[TASK TO COMPLETE] Return exactly, and only, the lines from the one holding "Build this scene" through the one holding "is in millimetres", both included; the pictures stay out.

══ SUPPLIED RECORDS

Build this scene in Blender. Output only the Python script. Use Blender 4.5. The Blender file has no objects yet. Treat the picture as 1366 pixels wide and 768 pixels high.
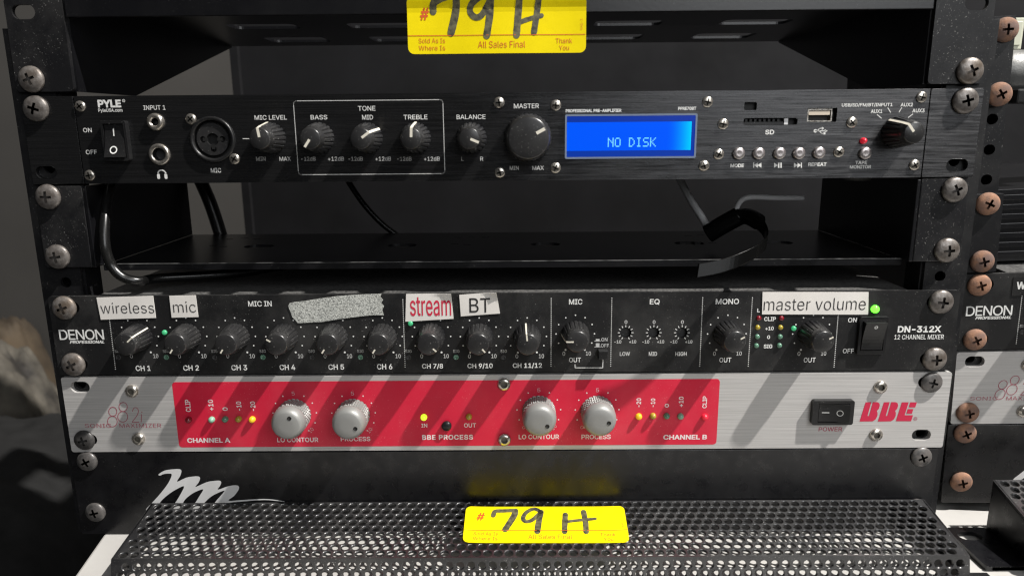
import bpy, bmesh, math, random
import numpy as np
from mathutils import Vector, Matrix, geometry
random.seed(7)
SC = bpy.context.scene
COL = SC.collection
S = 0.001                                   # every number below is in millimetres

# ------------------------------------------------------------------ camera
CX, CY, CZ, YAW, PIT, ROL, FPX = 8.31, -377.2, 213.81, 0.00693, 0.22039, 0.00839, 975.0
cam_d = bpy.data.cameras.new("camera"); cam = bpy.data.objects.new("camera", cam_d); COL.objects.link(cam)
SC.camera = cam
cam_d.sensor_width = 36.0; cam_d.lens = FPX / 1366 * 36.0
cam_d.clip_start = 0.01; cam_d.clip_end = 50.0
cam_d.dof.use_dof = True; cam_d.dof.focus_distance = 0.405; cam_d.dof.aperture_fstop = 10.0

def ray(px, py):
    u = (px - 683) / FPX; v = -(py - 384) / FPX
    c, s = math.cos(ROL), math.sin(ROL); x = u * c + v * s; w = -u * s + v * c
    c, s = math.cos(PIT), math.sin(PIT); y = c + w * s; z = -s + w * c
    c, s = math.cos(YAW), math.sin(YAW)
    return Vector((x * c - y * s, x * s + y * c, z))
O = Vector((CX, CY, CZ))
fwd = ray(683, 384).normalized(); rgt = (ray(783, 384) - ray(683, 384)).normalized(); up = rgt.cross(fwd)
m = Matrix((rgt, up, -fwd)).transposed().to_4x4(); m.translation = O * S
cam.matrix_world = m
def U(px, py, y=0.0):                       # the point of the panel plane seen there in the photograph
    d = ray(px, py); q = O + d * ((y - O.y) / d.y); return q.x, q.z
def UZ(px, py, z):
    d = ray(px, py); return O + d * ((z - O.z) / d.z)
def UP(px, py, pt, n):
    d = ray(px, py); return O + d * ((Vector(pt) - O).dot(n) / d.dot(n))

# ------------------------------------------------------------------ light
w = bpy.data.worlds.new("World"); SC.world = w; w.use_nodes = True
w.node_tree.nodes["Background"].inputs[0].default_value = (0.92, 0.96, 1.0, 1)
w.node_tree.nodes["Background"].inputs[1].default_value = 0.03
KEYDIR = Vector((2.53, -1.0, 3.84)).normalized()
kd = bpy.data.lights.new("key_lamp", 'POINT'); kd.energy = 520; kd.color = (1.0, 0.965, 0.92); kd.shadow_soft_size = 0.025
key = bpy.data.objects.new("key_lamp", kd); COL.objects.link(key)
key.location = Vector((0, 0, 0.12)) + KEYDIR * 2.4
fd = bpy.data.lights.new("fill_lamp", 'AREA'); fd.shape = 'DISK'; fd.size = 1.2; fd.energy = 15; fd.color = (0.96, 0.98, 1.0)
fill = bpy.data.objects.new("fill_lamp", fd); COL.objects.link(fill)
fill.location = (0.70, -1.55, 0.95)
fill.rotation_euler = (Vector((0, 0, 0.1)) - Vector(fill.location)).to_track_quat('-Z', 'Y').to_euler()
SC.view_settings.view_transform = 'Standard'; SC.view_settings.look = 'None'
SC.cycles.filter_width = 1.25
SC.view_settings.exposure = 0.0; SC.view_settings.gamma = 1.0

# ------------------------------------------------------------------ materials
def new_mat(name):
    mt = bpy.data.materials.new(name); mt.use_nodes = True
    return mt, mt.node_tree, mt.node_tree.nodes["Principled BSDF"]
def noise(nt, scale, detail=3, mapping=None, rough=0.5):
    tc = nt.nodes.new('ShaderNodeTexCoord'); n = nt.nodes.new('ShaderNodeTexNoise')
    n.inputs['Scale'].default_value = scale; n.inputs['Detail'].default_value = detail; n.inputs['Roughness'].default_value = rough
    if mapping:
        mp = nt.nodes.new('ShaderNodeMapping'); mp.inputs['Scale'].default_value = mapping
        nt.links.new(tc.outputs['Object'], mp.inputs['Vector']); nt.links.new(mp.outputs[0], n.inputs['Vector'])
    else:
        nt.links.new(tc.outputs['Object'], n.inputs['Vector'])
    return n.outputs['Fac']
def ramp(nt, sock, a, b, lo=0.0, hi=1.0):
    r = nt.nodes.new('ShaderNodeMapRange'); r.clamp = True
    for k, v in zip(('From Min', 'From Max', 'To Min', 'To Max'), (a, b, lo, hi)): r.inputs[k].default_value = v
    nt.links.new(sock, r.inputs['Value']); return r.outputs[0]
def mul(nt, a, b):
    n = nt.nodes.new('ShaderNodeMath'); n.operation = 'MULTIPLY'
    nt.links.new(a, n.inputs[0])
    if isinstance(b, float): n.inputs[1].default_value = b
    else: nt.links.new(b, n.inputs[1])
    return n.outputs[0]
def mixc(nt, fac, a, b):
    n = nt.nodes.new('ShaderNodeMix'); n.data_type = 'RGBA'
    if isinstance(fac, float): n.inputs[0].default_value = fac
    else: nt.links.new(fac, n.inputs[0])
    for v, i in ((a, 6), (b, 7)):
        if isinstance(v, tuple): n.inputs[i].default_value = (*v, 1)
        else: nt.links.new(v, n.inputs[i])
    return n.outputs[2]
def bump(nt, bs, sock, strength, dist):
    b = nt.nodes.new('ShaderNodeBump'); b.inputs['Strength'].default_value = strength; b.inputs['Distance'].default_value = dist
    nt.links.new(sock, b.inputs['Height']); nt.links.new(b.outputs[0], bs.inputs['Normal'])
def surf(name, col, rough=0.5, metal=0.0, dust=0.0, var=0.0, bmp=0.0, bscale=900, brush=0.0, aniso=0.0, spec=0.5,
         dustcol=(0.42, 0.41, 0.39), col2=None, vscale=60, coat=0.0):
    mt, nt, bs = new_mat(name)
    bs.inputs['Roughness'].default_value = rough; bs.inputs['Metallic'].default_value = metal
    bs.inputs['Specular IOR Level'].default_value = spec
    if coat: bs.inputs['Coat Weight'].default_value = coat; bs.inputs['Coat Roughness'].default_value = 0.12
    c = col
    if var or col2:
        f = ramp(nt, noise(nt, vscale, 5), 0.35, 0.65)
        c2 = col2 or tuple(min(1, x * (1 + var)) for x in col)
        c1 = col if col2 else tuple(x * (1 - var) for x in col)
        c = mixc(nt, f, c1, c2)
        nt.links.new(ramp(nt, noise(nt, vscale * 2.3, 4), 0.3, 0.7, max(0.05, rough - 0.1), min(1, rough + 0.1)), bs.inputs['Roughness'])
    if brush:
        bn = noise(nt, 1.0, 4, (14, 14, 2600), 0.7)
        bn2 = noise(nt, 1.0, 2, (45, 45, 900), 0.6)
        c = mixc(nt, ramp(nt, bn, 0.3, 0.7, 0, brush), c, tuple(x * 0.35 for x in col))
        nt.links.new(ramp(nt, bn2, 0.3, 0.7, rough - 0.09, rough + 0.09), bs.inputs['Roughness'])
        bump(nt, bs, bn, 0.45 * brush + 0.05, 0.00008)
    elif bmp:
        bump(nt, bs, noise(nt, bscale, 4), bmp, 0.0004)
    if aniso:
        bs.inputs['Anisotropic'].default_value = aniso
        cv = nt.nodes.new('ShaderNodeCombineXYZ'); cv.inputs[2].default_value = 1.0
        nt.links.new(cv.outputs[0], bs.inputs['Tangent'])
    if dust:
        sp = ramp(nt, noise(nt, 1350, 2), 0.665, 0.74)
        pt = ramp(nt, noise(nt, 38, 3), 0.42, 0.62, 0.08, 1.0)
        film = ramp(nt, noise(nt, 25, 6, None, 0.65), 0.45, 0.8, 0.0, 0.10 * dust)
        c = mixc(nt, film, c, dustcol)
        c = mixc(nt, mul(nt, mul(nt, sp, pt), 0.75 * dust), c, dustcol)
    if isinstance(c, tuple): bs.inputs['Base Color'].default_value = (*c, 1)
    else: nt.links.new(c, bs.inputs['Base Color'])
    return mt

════
══ SUPPLIED RECORDS

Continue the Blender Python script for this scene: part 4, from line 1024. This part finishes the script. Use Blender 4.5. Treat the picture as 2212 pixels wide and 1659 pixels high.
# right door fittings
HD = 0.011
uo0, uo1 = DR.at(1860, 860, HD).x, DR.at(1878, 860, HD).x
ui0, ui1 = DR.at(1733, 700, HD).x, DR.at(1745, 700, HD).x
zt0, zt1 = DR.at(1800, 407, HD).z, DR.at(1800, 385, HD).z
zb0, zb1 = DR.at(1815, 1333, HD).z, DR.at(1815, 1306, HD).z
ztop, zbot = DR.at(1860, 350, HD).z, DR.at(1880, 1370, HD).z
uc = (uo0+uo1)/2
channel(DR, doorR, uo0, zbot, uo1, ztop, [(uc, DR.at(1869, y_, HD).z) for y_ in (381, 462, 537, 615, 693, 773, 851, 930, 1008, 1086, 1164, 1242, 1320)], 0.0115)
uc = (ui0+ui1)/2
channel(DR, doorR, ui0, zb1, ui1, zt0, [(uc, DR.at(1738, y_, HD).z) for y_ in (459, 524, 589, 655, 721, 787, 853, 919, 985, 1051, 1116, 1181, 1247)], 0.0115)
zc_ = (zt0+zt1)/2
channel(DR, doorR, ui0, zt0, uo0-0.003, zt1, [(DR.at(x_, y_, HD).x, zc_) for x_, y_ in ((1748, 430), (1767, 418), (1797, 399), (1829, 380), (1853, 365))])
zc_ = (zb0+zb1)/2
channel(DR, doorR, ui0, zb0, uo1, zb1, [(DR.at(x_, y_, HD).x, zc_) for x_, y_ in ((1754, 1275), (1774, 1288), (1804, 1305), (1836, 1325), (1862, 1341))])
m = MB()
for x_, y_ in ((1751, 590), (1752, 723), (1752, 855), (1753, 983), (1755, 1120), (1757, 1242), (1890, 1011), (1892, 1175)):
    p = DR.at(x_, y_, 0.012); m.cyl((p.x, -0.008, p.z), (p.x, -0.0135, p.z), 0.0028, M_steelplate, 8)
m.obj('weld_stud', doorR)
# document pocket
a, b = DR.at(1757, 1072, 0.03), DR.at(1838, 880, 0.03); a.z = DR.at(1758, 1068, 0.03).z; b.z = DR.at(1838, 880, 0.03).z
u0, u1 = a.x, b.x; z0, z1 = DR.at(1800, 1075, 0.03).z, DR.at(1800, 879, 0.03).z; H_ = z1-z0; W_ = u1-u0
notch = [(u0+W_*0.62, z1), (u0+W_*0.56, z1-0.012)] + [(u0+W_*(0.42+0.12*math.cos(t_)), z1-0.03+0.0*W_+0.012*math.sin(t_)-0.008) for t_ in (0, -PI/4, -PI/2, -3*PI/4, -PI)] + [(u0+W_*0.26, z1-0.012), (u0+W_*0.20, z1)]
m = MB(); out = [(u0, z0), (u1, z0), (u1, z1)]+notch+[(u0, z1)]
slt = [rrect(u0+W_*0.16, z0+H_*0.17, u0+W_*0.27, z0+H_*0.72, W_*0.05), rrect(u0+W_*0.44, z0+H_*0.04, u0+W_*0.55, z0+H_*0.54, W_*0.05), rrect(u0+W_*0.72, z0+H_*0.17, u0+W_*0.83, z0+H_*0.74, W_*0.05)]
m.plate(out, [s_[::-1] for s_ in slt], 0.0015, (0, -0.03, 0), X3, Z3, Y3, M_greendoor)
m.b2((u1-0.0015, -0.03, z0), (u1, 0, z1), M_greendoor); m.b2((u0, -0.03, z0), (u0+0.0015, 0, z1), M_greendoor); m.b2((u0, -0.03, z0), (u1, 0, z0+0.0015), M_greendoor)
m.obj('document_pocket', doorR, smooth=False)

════

[RESPONSE]
Build this scene in Blender. Output only the Python script. Use Blender 4.5. The Blender file has no objects yet. Treat the picture as 1366 pixels wide and 768 pixels high.
import bpy, bmesh, math, random
import numpy as np
from mathutils import Vector, Matrix, geometry
random.seed(7)
SC = bpy.context.scene
COL = SC.collection
S = 0.001                                   # every number below is in millimetres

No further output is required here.